↓
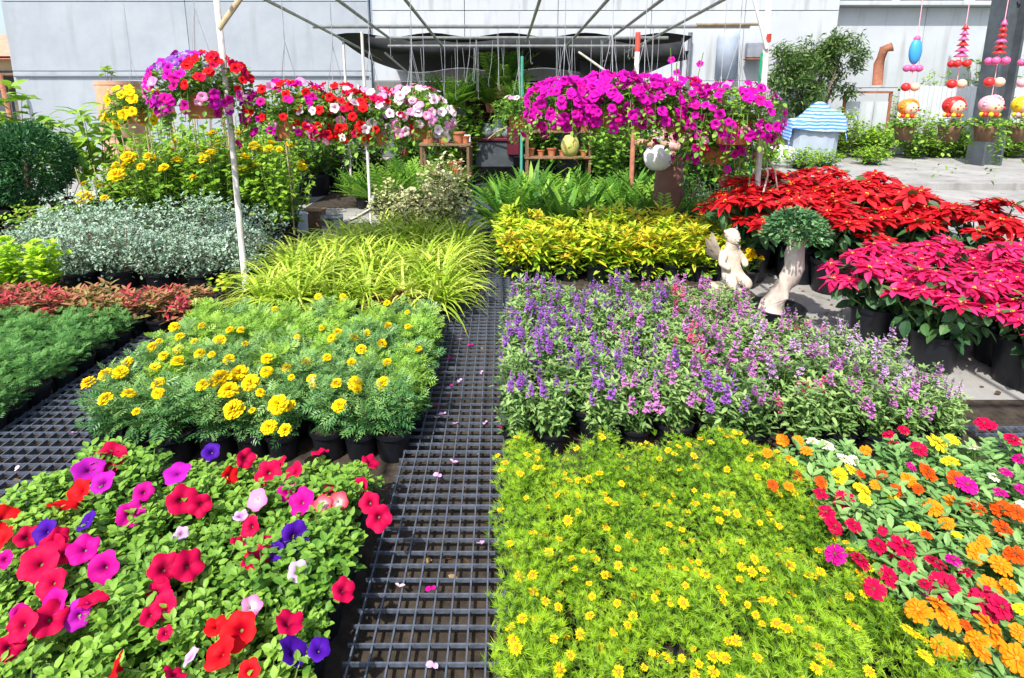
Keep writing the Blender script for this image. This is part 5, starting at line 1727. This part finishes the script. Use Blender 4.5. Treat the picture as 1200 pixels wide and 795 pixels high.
for k in range(8):
    mb = MB()
    V, F = [], []
    n = 40
    for j in range(n + 1):
        x = (pw + .02) * j / n
        yv = .018 * math.sin(2 * PI * j / 5)
        V += [(x, yv, .12), (x, yv, 1.62), (x, yv + .003, .12), (x, yv + .003, 1.62)]
    for j in range(n):
        b = 4 * j
        F += [(b, b + 4, b + 5, b + 1), (b + 2, b + 3, b + 7, b + 6)]
    mb.add(V, F)
    obj('panel', mb.mesh('panel', [MT['corrugated']], True), FN, (k * pw, .004 * (k % 2), rng.normal(0, .012)))
mb = MB()
mb.box((3.3, .06, 1.55), (6.6, .05, .05))
obj('rail', mb.mesh('rail', [MT['steel']]), FN)
GR = thing('low_gate', 'low white gate with dark frame beside the corrugated fence', 'gate', (7.62, 12.5, 0))
mb = MB()
for (cx, cz, sx, sz) in ((.5, 1.5, 1.06, .05), (0, .75, .05, 1.5), (1.0, .75, .05, 1.5), (.5, .1, 1.0, .04)):
    mb.box((cx, 0, cz), (sx, .05, sz))
obj('gate_frame', mb.mesh('gate_frame', [MT['rust']]), GR)
for k in range(3):
    mb = MB()
    mb.box((.17 + .33 * k, .01, .72), (.315, .02, 1.16))
    obj('panel', mb.mesh('panel', [MT['wall_white']]), GR, (0, .002 * k, 0))
pipe('chimney_pipe', 'rusty bent pipe rising above the low gate', 'pipe', [at(1028, 100, Y=12.7), at(1030, 75, Y=12.7), at(1036, 58, Y=12.7), at(1046, 55, Y=12.6)], .1, 'rust', None, 10)
# dark column
t = thing('steel_column', 'dark grey steel column standing on the concrete yard', 'column', (9.48, 10.85, 0), .12)
for nm, c_, d_ in (('web', (0, 0, 3.2), (.34, .05, 6.4)), ('flange', (-.19, 0, 3.2), (.05, .36, 6.4)), ('flange', (.19, 0, 3.2), (.05, .36, 6.4)), ('base_plate', (0, 0, .012), (.52, .5, .024))):
    mb = MB()
    mb.box(c_, d_, bev=.003)
    obj(nm, mb.mesh(nm, [MT['steel']]), t)
mb = MB()
mb.tube([(.1, 0, 3.1), (1.6, .1, 3.35)], .06, 8)
obj('side_arm', mb.mesh('side_arm', [MT['steel']], True), t)
sheet('pavement', 4.6, 60, 8.6, 12.35, .10, 'ground', 'raised pale concrete pavement before the fence', th=.11)

# bushy tree, bin and cloth
t = thing('bushy_tree', 'bushy green tree standing behind the blue striped cloth', 'tree', (6.72, 12.25, 0))
mb = MB()
g = np.random.default_rng(66)
ends = []
for k in range(9):
    a = k * 2.4
    r_ = .25 + .55 * (k / 9)
    e = (math.cos(a) * r_, math.sin(a) * r_ * .5, 1.7 + g.uniform(-.1, .75))
    mb.tube([(math.cos(a) * .08, math.sin(a) * .08, .1), (math.cos(a) * .15, math.sin(a) * .12, .9), (e[0] * .6, e[1] * .6, 1.35), e], [.04, .032, .024, .012], 6)
    ends.append(e)
obj('trunk', mb.mesh('trunk', [MT['bark']], True), t)
mb = MB()
N = 9500
cl = [(e[0] + g.normal(0, .12), e[1] + g.normal(0, .1), e[2] + g.normal(0, .12), g.uniform(.22, .38)) for e in ends for _ in range(3)] + [(g.uniform(-.95, .9), g.uniform(-.4, .3), g.uniform(1.05, 2.4), g.uniform(.18, .3)) for _ in range(20)]
loc = []
for i in range(N):
    c = cl[i % len(cl)]
    d = g.normal(0, 1, 3)
    d /= np.linalg.norm(d)
    loc.append(np.array(c[:3]) + d * c[3] * g.uniform(.3, 1.05))
loc = np.array(loc)
mb.scat(T_small(.3), rot(g.uniform(0, 6.28, N), g.normal(-.2, .6, N), g.normal(0, .5, N)), loc, g.uniform(.08, .15, N), g.uniform(0, 1, N))
obj('crown', mb.mesh('crown', [MT['tree_leaf']]), t)['kind'] = 'stuff'
t = thing('storage_bin', 'large grey plastic bin half covered with a blue cloth', 'bin', (6.45, 11.55, 0), -.3, None, (.70, .75, 1.05))
mb = MB()
mb.lathe([(0, .01), (.56, 0), (.60, .82), (.63, .83), (.63, .89), (.58, .89), (.56, .8), (0, .79)], 24, sq=7)
obj('tub', smooth_by_angle(mb.mesh('tub', [MT['greybin']]), 30), t)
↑
- [WHAT THIS TASK INVOLVES]:
Copy out every line of the material above exactly, skipping the pictures.

- [ANSWER IN FULL]:
Keep writing the Blender script for this image. This is part 5, starting at line 1727. This part finishes the script. Use Blender 4.5. Treat the picture as 1200 pixels wide and 795 pixels high.
for k in range(8):
    mb = MB()
    V, F = [], []
    n = 40
    for j in range(n + 1):
        x = (pw + .02) * j / n
        yv = .018 * math.sin(2 * PI * j / 5)
        V += [(x, yv, .12), (x, yv, 1.62), (x, yv + .003, .12), (x, yv + .003, 1.62)]
    for j in range(n):
        b = 4 * j
        F += [(b, b + 4, b + 5, b + 1), (b + 2, b + 3, b + 7, b + 6)]
    mb.add(V, F)
    obj('panel', mb.mesh('panel', [MT['corrugated']], True), FN, (k * pw, .004 * (k % 2), rng.normal(0, .012)))
mb = MB()
mb.box((3.3, .06, 1.55), (6.6, .05, .05))
obj('rail', mb.mesh('rail', [MT['steel']]), FN)
GR = thing('low_gate', 'low white gate with dark frame beside the corrugated fence', 'gate', (7.62, 12.5, 0))
mb = MB()
for (cx, cz, sx, sz) in ((.5, 1.5, 1.06, .05), (0, .75, .05, 1.5), (1.0, .75, .05, 1.5), (.5, .1, 1.0, .04)):
    mb.box((cx, 0, cz), (sx, .05, sz))
obj('gate_frame', mb.mesh('gate_frame', [MT['rust']]), GR)
for k in range(3):
    mb = MB()
    mb.box((.17 + .33 * k, .01, .72), (.315, .02, 1.16))
    obj('panel', mb.mesh('panel', [MT['wall_white']]), GR, (0, .002 * k, 0))
pipe('chimney_pipe', 'rusty bent pipe rising above the low gate', 'pipe', [at(1028, 100, Y=12.7), at(1030, 75, Y=12.7), at(1036, 58, Y=12.7), at(1046, 55, Y=12.6)], .1, 'rust', None, 10)
# dark column
t = thing('steel_column', 'dark grey steel column standing on the concrete yard', 'column', (9.48, 10.85, 0), .12)
for nm, c_, d_ in (('web', (0, 0, 3.2), (.34, .05, 6.4)), ('flange', (-.19, 0, 3.2), (.05, .36, 6.4)), ('flange', (.19, 0, 3.2), (.05, .36, 6.4)), ('base_plate', (0, 0, .012), (.52, .5, .024))):
    mb = MB()
    mb.box(c_, d_, bev=.003)
    obj(nm, mb.mesh(nm, [MT['steel']]), t)
mb = MB()
mb.tube([(.1, 0, 3.1), (1.6, .1, 3.35)], .06, 8)
obj('side_arm', mb.mesh('side_arm', [MT['steel']], True), t)
sheet('pavement', 4.6, 60, 8.6, 12.35, .10, 'ground', 'raised pale concrete pavement before the fence', th=.11)

# bushy tree, bin and cloth
t = thing('bushy_tree', 'bushy green tree standing behind the blue striped cloth', 'tree', (6.72, 12.25, 0))
mb = MB()
g = np.random.default_rng(66)
ends = []
for k in range(9):
    a = k * 2.4
    r_ = .25 + .55 * (k / 9)
    e = (math.cos(a) * r_, math.sin(a) * r_ * .5, 1.7 + g.uniform(-.1, .75))
    mb.tube([(math.cos(a) * .08, math.sin(a) * .08, .1), (math.cos(a) * .15, math.sin(a) * .12, .9), (e[0] * .6, e[1] * .6, 1.35), e], [.04, .032, .024, .012], 6)
    ends.append(e)
obj('trunk', mb.mesh('trunk', [MT['bark']], True), t)
mb = MB()
N = 9500
cl = [(e[0] + g.normal(0, .12), e[1] + g.normal(0, .1), e[2] + g.normal(0, .12), g.uniform(.22, .38)) for e in ends for _ in range(3)] + [(g.uniform(-.95, .9), g.uniform(-.4, .3), g.uniform(1.05, 2.4), g.uniform(.18, .3)) for _ in range(20)]
loc = []
for i in range(N):
    c = cl[i % len(cl)]
    d = g.normal(0, 1, 3)
    d /= np.linalg.norm(d)
    loc.append(np.array(c[:3]) + d * c[3] * g.uniform(.3, 1.05))
loc = np.array(loc)
mb.scat(T_small(.3), rot(g.uniform(0, 6.28, N), g.normal(-.2, .6, N), g.normal(0, .5, N)), loc, g.uniform(.08, .15, N), g.uniform(0, 1, N))
obj('crown', mb.mesh('crown', [MT['tree_leaf']]), t)['kind'] = 'stuff'
t = thing('storage_bin', 'large grey plastic bin half covered with a blue cloth', 'bin', (6.45, 11.55, 0), -.3, None, (.70, .75, 1.05))
mb = MB()
mb.lathe([(0, .01), (.56, 0), (.60, .82), (.63, .83), (.63, .89), (.58, .89), (.56, .8), (0, .79)], 24, sq=7)
obj('tub', smooth_by_angle(mb.mesh('tub', [MT['greybin']]), 30), t)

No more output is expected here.